Written by Richard Brown

As I had already got the high profile sequels during the summer, I wasn’t really planning to get a PS3 game over Xmas 2008. The January sales changed that, as I sighted this game cheap at HMV. I had read about it before, and the buzz was good, so I took a chance. Did I make the right choice? Read on to find out.

The Basic Plot

Two massive superpowers are at war across the continent of Europa, the mildly democratic Federation, and the monarchist Empire. In the small, neutral nation of Gallia, Welkin Gunther, the son of a famous General, returns to his hometown just in time for it to be attacked by Imperial forces. Joining with the local watch captain Alicia Melchiott, Welkin aids in the evacuation, something helped hugely by his adopted sister Isara, who has fuelled and armed their father’s tank. The trio are conscripted into the Militia, Squad 7, and resolve to drive the Imperial forces from their country. However, the power of the Valkyria, the mythical people from which Europa’s royalty claim descent, is about to be revealed.

Tanks in Watercolours

Valkyria Chronicles is an interesting mix between turn based and real time elements. You’re allowed to issue a varying number of commands per turn, and selecting a unit allows you to move it a set distance and attack once in real time. The clever bit is that opposing soldiers will automatically fire if you move one of your own into their line of sight, and will continue to do so for as long as you are in real time mode. This means you have to be both cautious and decisive, as running around in front of the enemy has fatal consequences, but if you position your soldiers right, they’ll catch the Imperial forces in a killzone without needing direct instruction from you.  The trick to doing this is judging the terrain, and how your various forces actually work. Scouts are both fast and nimble, and have a talent for exploiting opportunities, but tend to bite off more than they can chew. Stormtroopers move slower, but are tougher and have machineguns, making them better at close range. Snipers do exactly what you would expect, but move very slowly, have limited ammunition, and can only fire on their own turn. Engineers can keep pace with Scouts, but are best used to perform repairs, hand out ammo and clear mines. Tanks are slow moving, but are largely immune to infantry, acting as a shield for your own troops and a really big gun.  Lancers are the only form of infantry that tanks worry about, and are in some respects better at killing tanks than actual tanks, but have similar weaknesses to snipers. Unit selection is more involved than some strategy games, and there’s a good variety in the missions, meaning that you can’t rely on the same tactics every time. Some ploys are curiously absent, such as running people over, and there is the odd way the game will handle soldiers being knocked off buildings or into rivers. Nevertheless, there’s real depth here, as the battles are won not through Infinity + 1 Swords or the Tank Rush, but with brains.
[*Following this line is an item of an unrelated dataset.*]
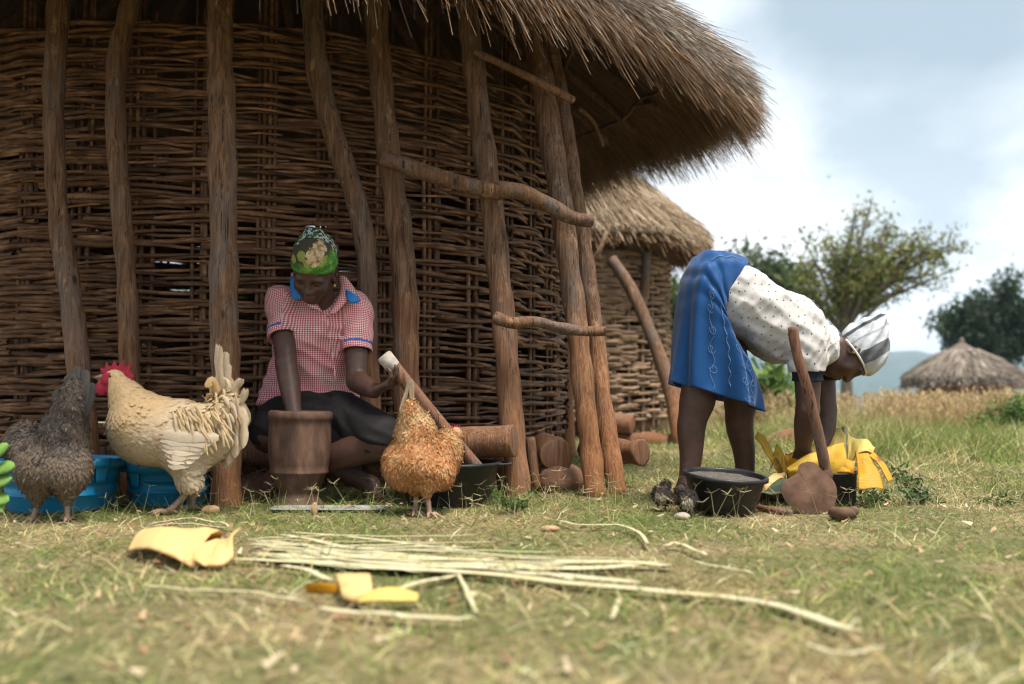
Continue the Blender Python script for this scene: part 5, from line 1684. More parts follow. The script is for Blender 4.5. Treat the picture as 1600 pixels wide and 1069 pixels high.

Aside from its accomplished combat system, Valkyria Chronicles does two things that really endeared it to me. The first is that it more or less eliminates level grinding, while still keeping a solid difficulty level. Given that the missions are strategy driven, you don’t usually need to aggressively replay missions to improve your troops, but when you do, the process is greatly streamlined, as characters are improved as a group, rather than individuals. Experience is spent like cash on the different character classes, meaning that you can swap soldiers without having to train up the newbies, and you can dictate which classes’ level up first.  This is important as it allows you to take advantage of the second thing the game does that I liked; the way it characterises each soldier; every member of squad 7 has their own character model, voice, and personality. The Militia takes universal conscription very seriously, and as a result you can choose from the young, the old, male, female, sadists, humanitarians, idealists, cynics, veterans, rookies, straights, homosexuals, waifs and muscle men.  In game play terms, this is represented by the “potential” system, personality traits that can be triggered on the battlefield, varying between good, bad and humorous. A soldier may announce that he has a spare lance round, for example, which is handy when a tank is bearing down on you. Less useful is when a character develops pacifism or an allergy. Having a character proclaim love for a squad mate, is however both useful and fricking hilarious. Managing the troops, so their skills complement each other, is another interesting layer of strategy in the game, and because they level up as a group, you aren’t penalised for experimenting.

Cel-shaded Style

The fact that the game spends so much effort characterising what are in other games mere cannon fodder, is just one aspect of an almost flawlessly presented game.  Sitting somewhere between World War 2, Full Metal Alchemist, and a watercolour painting, Valkyria Chronicles is possibly the most unique looking game on the PS3 format. The cell shaded anime style meshes with a European setting, the detail fading out in the corners of the screen so it gives the impression of an incomplete painting. The game’s menu system is modelled after a novel, and the battlemap looks hand drawn. Then there is the wealth of background in text form. All this adds to the experience, buts the game is still something of a marmite.  The menus, talking head cutscenes, slow pace, and very linear gameplay is of a style that hasn’t really changed in decades. Valkyria Chronicles is a very good and innovative Strategic Role Playing Game (SRPG), but is some ways it feels basic, in comparison to the current crop of sandbox games for example. That is admittedly an apples and oranges comparison, but given the wonderful setting created for the game, I really wanted to explore it. Also, I found the story to be more competent than compelling, which is not ideal given the number of gameplay hours you spend watching cutscenes. All that having been said, Sega has truly gone the extra mile with this game, and I’ve found it hard to find flaw.


If was I working for Nippon Ichi when this came out, I’d be worried about my job. Simply the best and most original SRPG I’ve seen in a long time, Valkyria Chronicles matches novel gameplay with novel presentation, although the game just misses being  classic. If you fancy something a little different, or a little involved, check it out, it really was a pleasant surprise.